===== PROVIDED MATERIAL =====
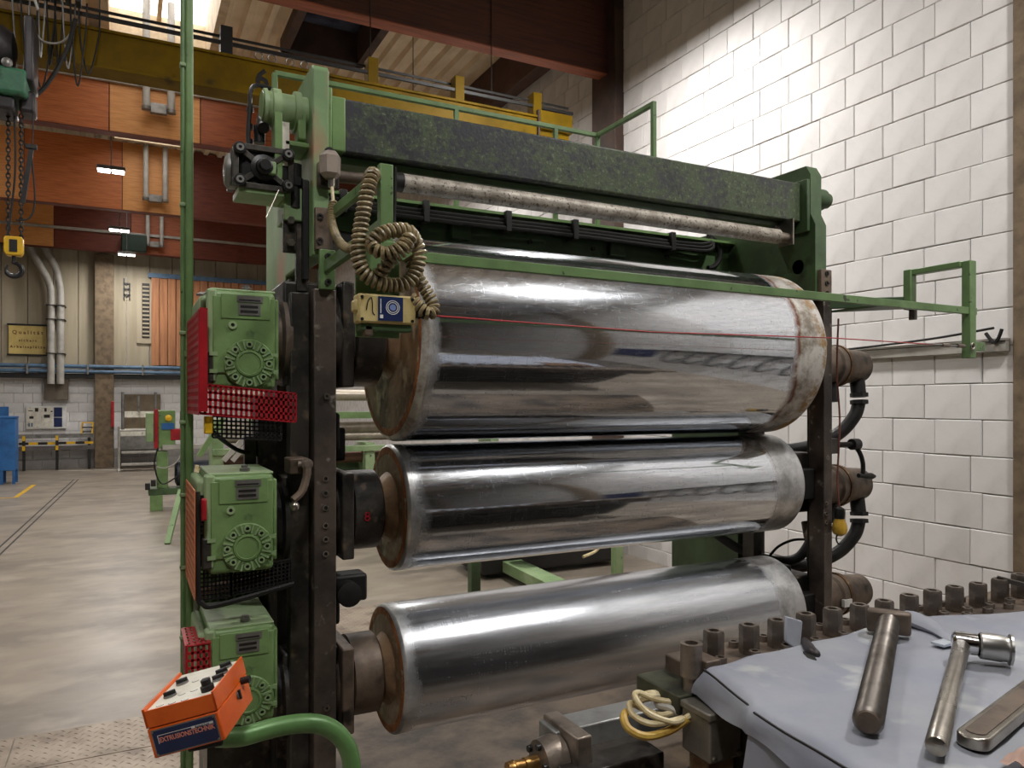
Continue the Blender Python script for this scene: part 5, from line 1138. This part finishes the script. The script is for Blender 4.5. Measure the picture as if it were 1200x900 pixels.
MB().bar((2.20, 1.27, 1.20), (2.34, 1.05, 1.15), .014, .012).build('thin_rod', DARK, die)
MB().prism([(2.30, 1.13), (2.30, 1.165), (2.36, 1.19), (2.6, 1.19), (2.6, 1.13)], 'y', 1.02, 1.22).build('wooden_wedge', RUST, die, bevel=.004)

bl = thing('insulation_blanket', 'grey quilted insulation blanket covering the top of the extrusion die', 'blanket', (1.7, .8, 1.1))
def smooth(a, b, t): t = max(0, min(1, (t - a) / (b - a))); return t * t * (3 - 2 * t)
def wav(x, y): return .004 * math.sin(x * 9.1 + y * 4) + .003 * math.sin(y * 17 - x * 6 + 1) + .0022 * math.sin(x * 31 + y * 23) + .0018 * math.sin(x * 14 - y * 37)
def yback(x): return 1.188 + (.035 * smooth(1.05, 1.32, x)) + .012 * smooth(1.5, 1.7, x) - .10 * smooth(1.75, 2.15, x)
def quilt(name, xl, y0f, y1f, zt, drop, nx=70, ny=34, edge=.028):
    vs = []; fs = []; X1 = 2.75
    for i in range(nx + 1):
        u = i / nx
        for j in range(ny + 1):
            v = j / ny
            y0, y1 = y0f(0), 0
            yy = v
            xx = u
            # unrolled skirt: first and last rows hang down
            xs0 = None
            t = u * (X1 - 0) ; vs.append((u, v))
    out = []
    # columns: 4 skirt columns, then the top
    cols = [(-3, 0), (-2, 0), (-1, 0)] + [(0, i / (nx - 6)) for i in range(nx - 5)]
    rows = [(0, j / (ny - 5)) for j in range(ny - 4)] + [(1, 1), (2, 1), (3, 1)]
    for (sc_, u) in cols:
        for (sr_, v) in rows:
            uu = u ** 1.5 if sc_ == 0 else 0
            # y at this x, x at this y (left edge leans)
            ya = y0f(0); xl0 = xl(ya + v * (1.18 - ya))
            x = xl0 + uu * (X1 - xl0); y = ya + v * (y1f(x) - ya); z = zt + wav(x, y)
            e = min(1, (x - xl0) / edge) if sc_ == 0 else 0
            e2 = min(1, (y1f(x) - y) / edge) if sr_ == 0 else 0
            z -= .014 * (1 - e) ** 2 + .012 * (1 - e2) ** 2
            if sc_: x -= .004 * (-sc_) ** .7 + .003 * math.sin(y * 34 + sc_); z = zt - .016 - drop * (-sc_) / 3 + .006 * math.sin(y * 21)
            if sr_: y += .008 * sr_ ** .7 + .003 * math.sin(x * 30); z = min(z, zt - .014 - (.035 if name == 'quilt' else .02) * sr_ / 3)
            out.append((x, y, z))
    m = len(rows); n = len(cols); fs = [(i * m + j, (i + 1) * m + j, (i + 1) * m + j + 1, i * m + j + 1) for i in range(n - 1) for j in range(m - 1)]
    return MB().add(out, fs).build(name, TARP, bl, sharp=70)
xlB = lambda y: 1.0 + (y - 1.008) * .23
xlF = lambda y: .962 + (y - .756) * .11
xlA = lambda y: xlF(y) + (xlB(y) - xlF(y)) * smooth(.995, 1.012, y)
quilt('quilt', xlA, lambda x: .30, yback, 1.158, .038, 80, 90)
MB().tube([(xlB(y) + .003, y, 1.1475 + wav(xlB(y), y)) for y in [1.0 + .02 * k for k in range(10)]], .0024, 5).build('seam', BLACKP, bl)
MB().tube([(xlF(y) + .003, y, 1.1475 + wav(xlF(y), y)) for y in [.31 + .04 * k for k in range(18)]], .0024, 5).build('seam', BLACKP, bl)
sk2 = []
for i in range(26):
    y = .3 + i * .028
    for zz, dx in ((1.13, .002), (1.05, -.012 + .005 * math.sin(i * .9)), (.97, -.008 + .006 * math.sin(i * .7))): sk2.append((xlF(y) + dx, y, zz + .004 * math.sin(i)))
MB().add(sk2, [(i * 3 + j, i * 3 + 3 + j, i * 3 + 4 + j, i * 3 + 1 + j) for i in range(25) for j in range(2)]).build('hanging_skirt', TARP, bl, sharp=70)
q0, q1, q2, q3 = (1.323, 1.225, 1.217), (1.366, 1.215, 1.202), (1.341, 1.200, 1.137), (1.307, 1.210, 1.166)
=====
WHAT IS BEING ASKED: Leave out any pictures and return exactly the lines from the beginning of the data through the line with "RUST, die, bevel=.004)", inclusive.

SOLUTION FOR THIS PROBLEM:
Continue the Blender Python script for this scene: part 5, from line 1138. This part finishes the script. The script is for Blender 4.5. Measure the picture as if it were 1200x900 pixels.
MB().bar((2.20, 1.27, 1.20), (2.34, 1.05, 1.15), .014, .012).build('thin_rod', DARK, die)
MB().prism([(2.30, 1.13), (2.30, 1.165), (2.36, 1.19), (2.6, 1.19), (2.6, 1.13)], 'y', 1.02, 1.22).build('wooden_wedge', RUST, die, bevel=.004)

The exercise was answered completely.